**Aim:**
In full and without alteration, repeat the material.

**Source data:**

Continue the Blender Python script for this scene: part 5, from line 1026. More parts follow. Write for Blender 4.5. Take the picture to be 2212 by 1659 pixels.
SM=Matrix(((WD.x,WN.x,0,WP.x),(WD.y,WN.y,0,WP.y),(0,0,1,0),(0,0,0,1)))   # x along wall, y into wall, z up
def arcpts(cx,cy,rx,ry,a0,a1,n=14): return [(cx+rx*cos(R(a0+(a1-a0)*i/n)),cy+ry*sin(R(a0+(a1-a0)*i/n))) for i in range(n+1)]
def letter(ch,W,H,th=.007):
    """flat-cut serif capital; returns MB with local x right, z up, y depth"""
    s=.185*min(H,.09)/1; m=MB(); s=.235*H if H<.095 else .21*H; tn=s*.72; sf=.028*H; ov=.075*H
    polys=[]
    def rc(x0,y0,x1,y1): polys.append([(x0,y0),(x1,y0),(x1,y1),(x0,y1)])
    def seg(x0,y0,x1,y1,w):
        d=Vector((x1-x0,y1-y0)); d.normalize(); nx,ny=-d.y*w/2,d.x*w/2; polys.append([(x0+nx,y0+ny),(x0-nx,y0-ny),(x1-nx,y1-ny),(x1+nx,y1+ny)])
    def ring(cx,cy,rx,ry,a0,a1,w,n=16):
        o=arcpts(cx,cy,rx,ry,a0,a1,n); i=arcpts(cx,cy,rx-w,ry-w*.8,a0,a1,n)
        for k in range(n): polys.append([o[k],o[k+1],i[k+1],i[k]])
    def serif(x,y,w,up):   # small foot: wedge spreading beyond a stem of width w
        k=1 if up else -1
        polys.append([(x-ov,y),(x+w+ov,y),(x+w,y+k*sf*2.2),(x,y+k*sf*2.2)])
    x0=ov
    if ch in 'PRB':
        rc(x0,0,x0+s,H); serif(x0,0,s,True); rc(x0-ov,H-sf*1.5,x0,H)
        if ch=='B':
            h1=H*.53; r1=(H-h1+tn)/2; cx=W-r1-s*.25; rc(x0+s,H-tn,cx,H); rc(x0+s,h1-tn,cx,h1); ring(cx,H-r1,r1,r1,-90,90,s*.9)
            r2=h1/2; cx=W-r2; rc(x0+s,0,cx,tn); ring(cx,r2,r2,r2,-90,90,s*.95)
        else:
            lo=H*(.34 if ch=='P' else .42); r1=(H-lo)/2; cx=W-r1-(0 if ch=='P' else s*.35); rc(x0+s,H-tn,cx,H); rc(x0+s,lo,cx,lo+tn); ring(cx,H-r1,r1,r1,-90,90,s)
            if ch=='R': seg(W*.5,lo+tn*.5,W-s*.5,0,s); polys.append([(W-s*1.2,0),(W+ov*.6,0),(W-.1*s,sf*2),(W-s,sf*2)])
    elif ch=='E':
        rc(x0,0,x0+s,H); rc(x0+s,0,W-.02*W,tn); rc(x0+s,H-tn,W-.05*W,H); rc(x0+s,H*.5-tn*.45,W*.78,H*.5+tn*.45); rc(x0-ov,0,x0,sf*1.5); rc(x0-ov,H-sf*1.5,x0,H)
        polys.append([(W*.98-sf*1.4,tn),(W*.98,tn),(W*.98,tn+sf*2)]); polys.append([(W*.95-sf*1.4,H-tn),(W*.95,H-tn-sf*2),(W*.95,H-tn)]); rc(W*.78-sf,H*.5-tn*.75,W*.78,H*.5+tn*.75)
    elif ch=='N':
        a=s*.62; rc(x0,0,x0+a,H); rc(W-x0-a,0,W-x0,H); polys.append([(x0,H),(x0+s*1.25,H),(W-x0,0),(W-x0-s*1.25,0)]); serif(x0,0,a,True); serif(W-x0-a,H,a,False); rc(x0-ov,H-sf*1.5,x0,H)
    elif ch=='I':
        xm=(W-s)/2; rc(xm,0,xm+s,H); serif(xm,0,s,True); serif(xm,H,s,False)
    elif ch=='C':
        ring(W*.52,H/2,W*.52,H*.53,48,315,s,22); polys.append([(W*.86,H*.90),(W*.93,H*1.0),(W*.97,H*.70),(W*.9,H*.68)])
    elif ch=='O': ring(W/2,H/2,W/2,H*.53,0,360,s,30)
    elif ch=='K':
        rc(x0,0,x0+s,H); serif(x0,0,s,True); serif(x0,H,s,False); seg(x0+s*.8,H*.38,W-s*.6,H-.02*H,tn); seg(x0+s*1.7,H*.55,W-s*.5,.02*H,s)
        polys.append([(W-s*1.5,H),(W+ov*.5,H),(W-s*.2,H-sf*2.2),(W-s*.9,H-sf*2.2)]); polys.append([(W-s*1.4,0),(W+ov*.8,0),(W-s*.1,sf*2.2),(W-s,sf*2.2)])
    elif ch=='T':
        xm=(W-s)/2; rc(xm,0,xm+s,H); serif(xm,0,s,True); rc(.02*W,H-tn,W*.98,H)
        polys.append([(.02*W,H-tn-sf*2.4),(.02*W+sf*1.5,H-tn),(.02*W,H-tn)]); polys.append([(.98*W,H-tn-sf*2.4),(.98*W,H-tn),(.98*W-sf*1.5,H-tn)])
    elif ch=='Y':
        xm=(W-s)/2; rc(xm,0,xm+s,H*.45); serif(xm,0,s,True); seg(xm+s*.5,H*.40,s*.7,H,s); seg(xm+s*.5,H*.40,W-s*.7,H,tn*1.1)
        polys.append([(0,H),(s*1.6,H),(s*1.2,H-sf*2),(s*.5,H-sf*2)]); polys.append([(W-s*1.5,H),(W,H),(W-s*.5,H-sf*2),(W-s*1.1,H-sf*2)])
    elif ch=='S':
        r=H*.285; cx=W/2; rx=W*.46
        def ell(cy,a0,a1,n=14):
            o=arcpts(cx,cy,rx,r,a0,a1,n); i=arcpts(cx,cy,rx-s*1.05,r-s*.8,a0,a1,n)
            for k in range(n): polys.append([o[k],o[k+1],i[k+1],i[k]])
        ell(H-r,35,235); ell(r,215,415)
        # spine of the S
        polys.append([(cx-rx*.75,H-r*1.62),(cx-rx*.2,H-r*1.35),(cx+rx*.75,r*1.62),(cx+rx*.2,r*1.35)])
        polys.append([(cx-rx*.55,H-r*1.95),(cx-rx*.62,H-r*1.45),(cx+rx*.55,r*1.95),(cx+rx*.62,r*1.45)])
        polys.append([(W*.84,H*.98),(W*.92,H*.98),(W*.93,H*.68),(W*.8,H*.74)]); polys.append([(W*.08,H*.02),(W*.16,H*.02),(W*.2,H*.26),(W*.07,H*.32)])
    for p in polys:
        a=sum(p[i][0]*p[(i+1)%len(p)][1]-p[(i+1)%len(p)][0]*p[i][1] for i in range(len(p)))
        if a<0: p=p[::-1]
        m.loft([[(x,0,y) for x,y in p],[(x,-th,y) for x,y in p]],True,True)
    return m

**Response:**
Continue the Blender Python script for this scene: part 5, from line 1026. More parts follow. Write for Blender 4.5. Take the picture to be 2212 by 1659 pixels.
SM=Matrix(((WD.x,WN.x,0,WP.x),(WD.y,WN.y,0,WP.y),(0,0,1,0),(0,0,0,1)))   # x along wall, y into wall, z up
def arcpts(cx,cy,rx,ry,a0,a1,n=14): return [(cx+rx*cos(R(a0+(a1-a0)*i/n)),cy+ry*sin(R(a0+(a1-a0)*i/n))) for i in range(n+1)]
def letter(ch,W,H,th=.007):
    """flat-cut serif capital; returns MB with local x right, z up, y depth"""
    s=.185*min(H,.09)/1; m=MB(); s=.235*H if H<.095 else .21*H; tn=s*.72; sf=.028*H; ov=.075*H
    polys=[]
    def rc(x0,y0,x1,y1): polys.append([(x0,y0),(x1,y0),(x1,y1),(x0,y1)])
    def seg(x0,y0,x1,y1,w):
        d=Vector((x1-x0,y1-y0)); d.normalize(); nx,ny=-d.y*w/2,d.x*w/2; polys.append([(x0+nx,y0+ny),(x0-nx,y0-ny),(x1-nx,y1-ny),(x1+nx,y1+ny)])
    def ring(cx,cy,rx,ry,a0,a1,w,n=16):
        o=arcpts(cx,cy,rx,ry,a0,a1,n); i=arcpts(cx,cy,rx-w,ry-w*.8,a0,a1,n)
        for k in range(n): polys.append([o[k],o[k+1],i[k+1],i[k]])
    def serif(x,y,w,up):   # small foot: wedge spreading beyond a stem of width w
        k=1 if up else -1
        polys.append([(x-ov,y),(x+w+ov,y),(x+w,y+k*sf*2.2),(x,y+k*sf*2.2)])
    x0=ov
    if ch in 'PRB':
        rc(x0,0,x0+s,H); serif(x0,0,s,True); rc(x0-ov,H-sf*1.5,x0,H)
        if ch=='B':
            h1=H*.53; r1=(H-h1+tn)/2; cx=W-r1-s*.25; rc(x0+s,H-tn,cx,H); rc(x0+s,h1-tn,cx,h1); ring(cx,H-r1,r1,r1,-90,90,s*.9)
            r2=h1/2; cx=W-r2; rc(x0+s,0,cx,tn); ring(cx,r2,r2,r2,-90,90,s*.95)
        else:
            lo=H*(.34 if ch=='P' else .42); r1=(H-lo)/2; cx=W-r1-(0 if ch=='P' else s*.35); rc(x0+s,H-tn,cx,H); rc(x0+s,lo,cx,lo+tn); ring(cx,H-r1,r1,r1,-90,90,s)
            if ch=='R': seg(W*.5,lo+tn*.5,W-s*.5,0,s); polys.append([(W-s*1.2,0),(W+ov*.6,0),(W-.1*s,sf*2),(W-s,sf*2)])
    elif ch=='E':
        rc(x0,0,x0+s,H); rc(x0+s,0,W-.02*W,tn); rc(x0+s,H-tn,W-.05*W,H); rc(x0+s,H*.5-tn*.45,W*.78,H*.5+tn*.45); rc(x0-ov,0,x0,sf*1.5); rc(x0-ov,H-sf*1.5,x0,H)
        polys.append([(W*.98-sf*1.4,tn),(W*.98,tn),(W*.98,tn+sf*2)]); polys.append([(W*.95-sf*1.4,H-tn),(W*.95,H-tn-sf*2),(W*.95,H-tn)]); rc(W*.78-sf,H*.5-tn*.75,W*.78,H*.5+tn*.75)
    elif ch=='N':
        a=s*.62; rc(x0,0,x0+a,H); rc(W-x0-a,0,W-x0,H); polys.append([(x0,H),(x0+s*1.25,H),(W-x0,0),(W-x0-s*1.25,0)]); serif(x0,0,a,True); serif(W-x0-a,H,a,False); rc(x0-ov,H-sf*1.5,x0,H)
    elif ch=='I':
        xm=(W-s)/2; rc(xm,0,xm+s,H); serif(xm,0,s,True); serif(xm,H,s,False)
    elif ch=='C':
        ring(W*.52,H/2,W*.52,H*.53,48,315,s,22); polys.append([(W*.86,H*.90),(W*.93,H*1.0),(W*.97,H*.70),(W*.9,H*.68)])
    elif ch=='O': ring(W/2,H/2,W/2,H*.53,0,360,s,30)
    elif ch=='K':
        rc(x0,0,x0+s,H); serif(x0,0,s,True); serif(x0,H,s,False); seg(x0+s*.8,H*.38,W-s*.6,H-.02*H,tn); seg(x0+s*1.7,H*.55,W-s*.5,.02*H,s)
        polys.append([(W-s*1.5,H),(W+ov*.5,H),(W-s*.2,H-sf*2.2),(W-s*.9,H-sf*2.2)]); polys.append([(W-s*1.4,0),(W+ov*.8,0),(W-s*.1,sf*2.2),(W-s,sf*2.2)])
    elif ch=='T':
        xm=(W-s)/2; rc(xm,0,xm+s,H); serif(xm,0,s,True); rc(.02*W,H-tn,W*.98,H)
        polys.append([(.02*W,H-tn-sf*2.4),(.02*W+sf*1.5,H-tn),(.02*W,H-tn)]); polys.append([(.98*W,H-tn-sf*2.4),(.98*W,H-tn),(.98*W-sf*1.5,H-tn)])
    elif ch=='Y':
        xm=(W-s)/2; rc(xm,0,xm+s,H*.45); serif(xm,0,s,True); seg(xm+s*.5,H*.40,s*.7,H,s); seg(xm+s*.5,H*.40,W-s*.7,H,tn*1.1)
        polys.append([(0,H),(s*1.6,H),(s*1.2,H-sf*2),(s*.5,H-sf*2)]); polys.append([(W-s*1.5,H),(W,H),(W-s*.5,H-sf*2),(W-s*1.1,H-sf*2)])
    elif ch=='S':
        r=H*.285; cx=W/2; rx=W*.46
        def ell(cy,a0,a1,n=14):
            o=arcpts(cx,cy,rx,r,a0,a1,n); i=arcpts(cx,cy,rx-s*1.05,r-s*.8,a0,a1,n)
            for k in range(n): polys.append([o[k],o[k+1],i[k+1],i[k]])
        ell(H-r,35,235); ell(r,215,415)
        # spine of the S
        polys.append([(cx-rx*.75,H-r*1.62),(cx-rx*.2,H-r*1.35),(cx+rx*.75,r*1.62),(cx+rx*.2,r*1.35)])
        polys.append([(cx-rx*.55,H-r*1.95),(cx-rx*.62,H-r*1.45),(cx+rx*.55,r*1.95),(cx+rx*.62,r*1.45)])
        polys.append([(W*.84,H*.98),(W*.92,H*.98),(W*.93,H*.68),(W*.8,H*.74)]); polys.append([(W*.08,H*.02),(W*.16,H*.02),(W*.2,H*.26),(W*.07,H*.32)])
    for p in polys:
        a=sum(p[i][0]*p[(i+1)%len(p)][1]-p[(i+1)%len(p)][0]*p[i][1] for i in range(len(p)))
        if a<0: p=p[::-1]
        m.loft([[(x,0,y) for x,y in p],[(x,-th,y) for x,y in p]],True,True)
    return m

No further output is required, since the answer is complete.